Sierra Leone, our first port, differs from the rest of the invariably flat African coasts by reason of its background of high mountains, and the green hills which run down right to the seashore. Between these hills lies the mouth of a great river, forming an excellent haven, and a first-rate military and commercial station. But the place is terribly unhealthy. To give us a taste of local colour, we were surrounded, before we got into the river, by hosts of sharks, and in a few minutes we had hoisted five of the huge fishes on board. Then no sooner had we cast anchor before Freetown, than a gentleman of a certain age, in a blue coat and white nankeen trousers and a top hat, appeared, asking speech of the captain. He was sent to me. “Captain,” said he, “I’ve come to know how many ladies will be wanted for the frigate?”

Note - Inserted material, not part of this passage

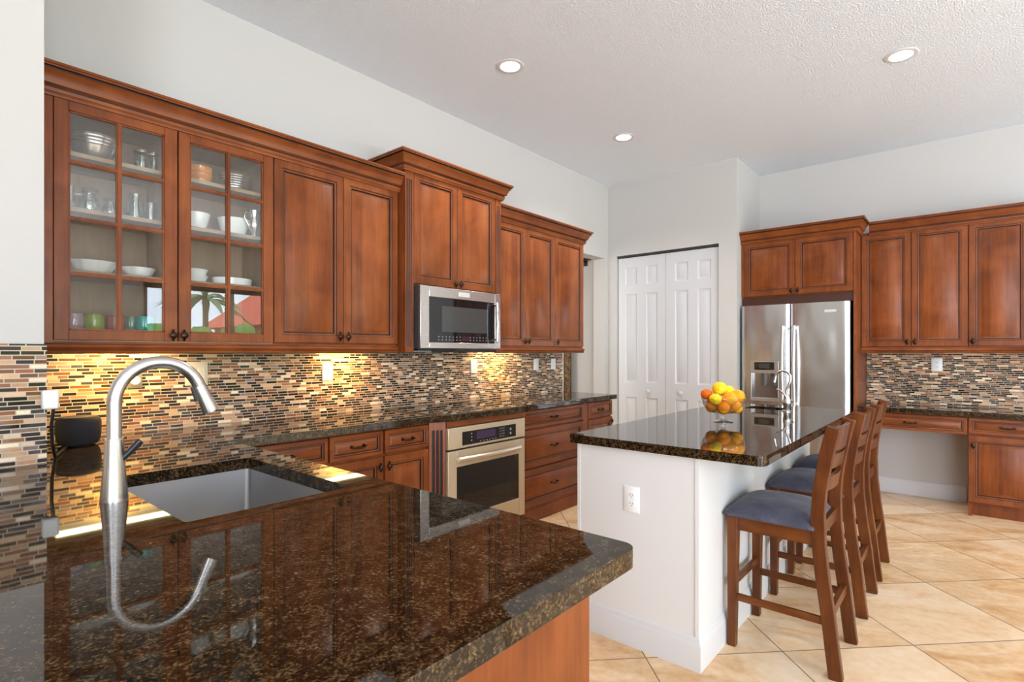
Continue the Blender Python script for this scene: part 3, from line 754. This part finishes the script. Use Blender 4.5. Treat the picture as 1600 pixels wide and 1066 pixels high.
# ------------------------------------------------------------------ fruit bowl and fruit
bx, by = -1.058, 3.083
fb = thing('fruit_bowl', (bx, by, CT), 'clear footed glass bowl heaped with oranges and lemons on the island', 'bowl')
MB().lathe([(.052, 0), (.052, .004), (.030, .009), (.014, .016), (.013, .030), (.016, .036), (.012, .042), (.02, .048), (.055, .056), (.09, .076), (.108, .104), (.116, .136), (.119, .138), (.119, .134), (.111, .102), (.092, .0735), (.056, .0525), (.0005, .047)], (bx, by, CT), 40).build('bowl', GLB, fb)
cr = Vector((math.cos(cam.rotation_euler.z), math.sin(cam.rotation_euler.z), 0)); cf = Vector((-cr.y, cr.x, 0))
FR = [ # right, away, z, radius, material, label
 (-.083, .030, 1.068, .032, OR3, 'deep orange at the far left of the heap in the glass bowl'),
 (-.016, .010, 1.100, .041, YEL, 'big yellow fruit crowning the heap in the glass bowl'),
 (.044, .040, 1.083, .036, YEL, 'yellow fruit half hidden at the back of the heap in the glass bowl'),
 (.082, .000, 1.058, .039, OR2, 'orange at the right edge of the heap in the glass bowl'),
 (-.062, -.048, 1.045, .034, YEL, 'yellow lemon at the front left of the heap in the glass bowl'),
 (.018, -.050, 1.048, .040, OR2, 'orange in the middle front of the heap, just below the top yellow fruit'),
 (-.018, -.052, .998, .036, OR1, 'orange low in the glass bowl, front left against the glass'),
 (.058, -.034, .999, .036, OR2, 'pale orange low in the glass bowl, front right against the glass'),
 (-.060, .012, .998, .034, OR1, 'orange low at the left side inside the glass bowl'),
 (.020, .048, 1.000, .038, OR1, 'orange low at the back inside the glass bowl'),
 (.072, .052, 1.010, .034, OR1, 'orange at the back right inside the glass bowl'),
 (-.030, .070, 1.035, .036, OR1, 'orange at the back left of the heap in the glass bowl'),
]
for i, (r_, a_, z, rad, m, lb) in enumerate(FR):
    c = Vector((bx, by, z))+cr*r_+cf*a_
    lem = m is YEL
    mb = MB(); mb.ell((c.x, c.y, c.z), (rad, rad*(1.0 if not lem else 1.06), rad*(.97 if not lem else .95)), 24, 16)
    if lem: mb.ell((c.x+rad*.3, c.y-rad*.98, c.z), (.007, .009, .007), 8, 6)
    o = mb.build('lemon' if lem else 'orange', m, None, loc=(c.x, c.y, c.z-rad), smooth=1.5)
    tag(o, lb, 'lemon' if lem else 'orange', 'fruit in the glass bowl')

# ------------------------------------------------------------------ stools
def make_stool(x, y, lb):
    t = thing('bar_stool', (x, y, 0), lb, 'stool', 'bar stools along the island')
    L = lambda pts: [(x+a, y+b, c) for a, b, c in pts]
    hw = .180
    for s in (-1, 1):
        yy = s*hw
        mb = MB(); mb.prism(L([(-.019, yy-.019, 0), (.013, yy-.019, 0), (.013, yy+.019, 0), (-.019, yy+.019, 0)]), L([(-.021, yy-.021, .58), (.025, yy-.021, .58), (.025, yy+.021, .58), (-.021, yy+.021, .58)]))
        mb.build('front_leg', ST1, t, bevel=.002)
        prof = [(0, .400), (.10, .388), (.24, .373), (.39, .353), (.52, .340), (.65, .336), (.74, .342), (.81, .352), (.91, .370), (.99, .388), (1.006, .392)]
        mb = MB(); mb.bar(L([(px_, yy, z) for z, px_ in prof]), .036, .050, (0, 1, 0)); mb.build('back_leg', ST1, t, bevel=.003)
        mb = MB(); mb.box(x+.012, x+.32, y+yy-.011, y+yy+.011, .520, .578); mb.build('side_apron', ST3, t)
        mb = MB(); mb.box(x+.005, x+.360, y+yy-.009, y+yy+.009, .205, .235); mb.build('side_stretcher', ST3, t, bevel=.002)
    mb = MB(); mb.box(x-.012, x+.010, y-hw+.02, y+hw-.02, .520, .578); mb.build('front_apron', ST2, t)
    mb = MB(); mb.box(x-.010, x+.008, y-hw+.015, y+hw-.015, .262, .292); mb.build('front_stretcher', ST2, t, bevel=.002)
    mb = MB(); mb.box(x+.362, x+.384, y-hw+.015, y+hw-.015, .222, .262); mb.build('rear_stretcher', ST2, t, bevel=.002)
    mb = MB(); mb.box(x+.326, x+.345, y-hw+.015, y+hw-.015, .545, .600); mb.build('rear_apron', ST2, t)
    # curved ladder slats
    for zc_, hh, xo in ((.948, .046, .373), (.858, .030, .358), (.765, .030, .342)):
        rows = []
        for i in range(13):
            yy = -hw+.012+(2*hw-.024)*i/12; bow = .024*(1-(yy/hw)**2)
            zt = zc_+hh+(.006*(1-(yy/hw)**2) if hh > .04 else 0)
            sl = (hh*2)*.16
            rows.append(L([(xo+bow-.009-sl/2, yy, zc_-hh), (xo+bow+.009-sl/2, yy, zc_-hh), (xo+bow+.009+sl/2, yy, zt), (xo+bow-.009+sl/2, yy, zt)]))
        MB().grid(rows, True, 0, True, True).build('back_slat', ST2, t)
    # cushion: a domed pad
    rows = []
    nu, nv = 17, 15; top = []; a0, a1 = -.034, .325
    def prf(s): return max(0.0, 1-abs(s)**3.2)**.55
    for j in range(nv):
        sv = -1+2*j/(nv-1); row = []
        for i in range(nu):
            su = -1+2*i/(nu-1)
            h = .022+.064*prf(su*.97)*prf(sv*.97)
            row.append((x+(a0+a1)/2+su*(a1-a0)/2, y+sv*(hw+.030), .585+h-.02))
        top.append(row)
    mb = MB(); mb.grid(top, False)
    edge = [top[0][i] for i in range(nu)]+[top[j][-1] for j in range(1, nv)]+[top[-1][i] for i in range(nu-2, -1, -1)]+[top[j][0] for j in range(nv-2, 0, -1)]
    inn = lambda p, k, z: (x+.1425+(p[0]-x-.1425)*k, y+(p[1]-y)*k, z)
    mb.grid([[p for p in edge], [inn(p, 1.0, .582) for p in edge], [inn(p, .94, .5785) for p in edge]], True, 0, False, True)
    bmesh.ops.remove_doubles(mb.bm, verts=mb.bm.verts, dist=1e-5)
    mb.build('seat_cushion', FAB, t, smooth=1.4)
    return t
st0 = make_stool(-.805, 2.655, 'nearest wooden ladder-back bar stool with blue-grey cushion')
for y, lb in ((3.318, 'middle wooden ladder-back bar stool with blue-grey cushion'), (3.885, 'farthest wooden ladder-back bar stool, closest to the fridge')):
    k = copy_tree(st0); k.location = (-.802, y, 0); k['label'] = lb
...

“Why, sir,” I replied in some astonishment, “I don’t know; I’ve not thought about it yet.”
“You see I make it my business, sir, when a man-o’-war comes into port, to come and offer my services.”
“Well, sir, I’m much obliged to you, I won’t give you any special order; I’ll leave the business completely to itself.”
I never heard why he was so anxious to make sure of a monopoly in his line of business. Apart from this little incident, our stay in this port, during which we were treated in the most friendly manner by the kindliest of governors and his lady, was in no way different from any other.
Yet Sierra Leone was interesting as being the headquarters of the British naval station, established to suppress the slave trade, and as being the place where the slave cargoes found on board the captured slavers were landed. Freetown and its neighbourhood was full of these poor wretches, who were denominated, somewhat hypocritically, liberated Africans; but the government took good care not to liberate them, and there indeed it was right. To have turned out these human cattle, swept up in distant raids, now far from home and country, would have been to cast them infallibly into the clutches of cruel and pitiless native masters, who would keep back what they could not sell for human sacrifices or cannibal banquets. It was mere common humanity therefore, to keep them safe, once they had been caught. But to avoid feeding useless mouths, the finest men were enrolled as soldiers—the British government, ever in advance of others, applying a law of compulsory service, unlimited in period, to their case. The recruiting service once satisfied, the rest of the poor devils were turned, willy-nilly, into “free labourers,” and the greater part of them were sent as such to the British Antilles. The ship that bore them thither was no longer called a slaver, and her cargo were not slaves. But if the names were changed, the things themselves were terribly alike. Yet philanthropy and sentimentality were satisfied. And so were the captains and crews of the British cruisers, for hunting slavers is a lucrative business, and the prize money earned made them forget the unhealthiness of the climate and the monotony of the blockade.